Sin embargo, si hay una película que haya ensalzado recientemente el lenguaje como punto de encuentro entre las almas ésa ha sido la magnífica Her (Spike Jonze, 2013), una fantasía romántica que por poco no es ciencia ficción, y en la que vemos cómo se construye una relación romántica a través únicamente del uso de la palabra, un elemento que está tan presente en la relación entre Theodore y el OS Samantha como en el oficio de éste, consistente en escribir cartas de amor ajenas. El lenguaje revela, de este modo, su papel como expresión del alma, pues se convierte en el único punto de encuentro entre su solitario protagonista y su (tan etérea como presente) amante, lo cual encuentra su sombrío y aberrante contrapunto en la redacción de cartas a través de un tercero, pues desde el momento en que la expresión lingüística recurre a un intermediario, el alma se desvanece y sólo queda un enorme vacío cubierto con el falso velo del engaño, del mismo modo que ocurre cuando, en el caso inverso, nuestros amantes virtuales intentar recurrir a una tercera persona para que ponga su cuerpo al servicio de una voz que no le pertenece. Así, de forma complementaria el lenguaje también se muestra como generador de realidad (aunque ésta apoye sus cimientos en la ficción), ya sea de una suerte de interioridad emocional, como en el caso de la correspondencia epistolar, o incluso de una corporalidad intangible, como sucede en la paradigmática y maravillosa escena sin imagen en la que Theodore consigue despertar en Samantha la sensación de tener un cuerpo propio y de hacerlo entrar en contacto con el de su amado a través de la mera descripción oral del acto sexual.

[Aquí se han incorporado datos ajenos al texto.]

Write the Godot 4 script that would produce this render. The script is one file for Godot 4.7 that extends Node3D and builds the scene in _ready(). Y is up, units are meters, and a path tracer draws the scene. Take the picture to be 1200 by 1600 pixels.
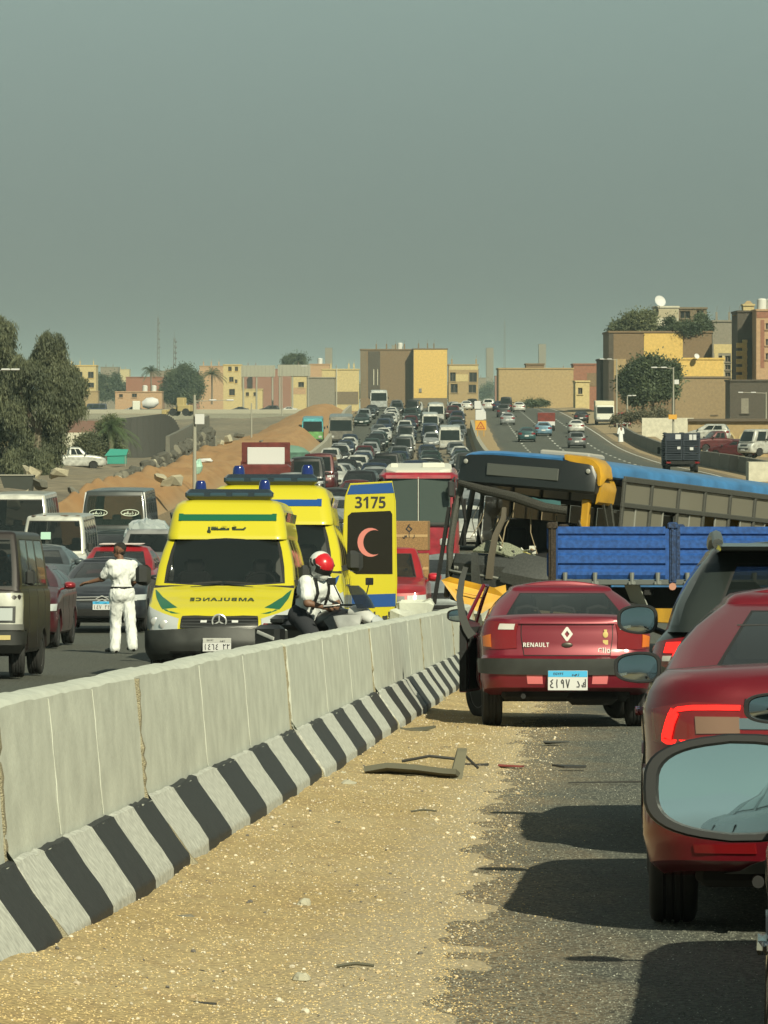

Cuerpo y lenguaje se revelan, así, como las principales puertas del alma, capaces de expresarla, de recibirla y de configurarla, y, por lo tanto, capaces de superar aquel “envasado al vacío” al que parecían querer abocarle el reduccionismo racionalista y fisicalista. De este modo, través del breve estudio del tratamiento de las relaciones emocionales a lo largo de las tres películas analizadas podemos ver que el hombre se completa y se define gracias a los pasos que tanto uno mismo como otros dan sobre estos dos umbrales del alma, que lejos de excluirse mutuamente consiguen complementarse e incluso cubrir (aunque sólo sea parcialmente) las carencias que el otro deja pues, como hemos visto, frente al mutismo de la comprensión tenemos la emoción del tacto y ante el cuerpo intangible aún nos queda la corporeidad del lenguaje.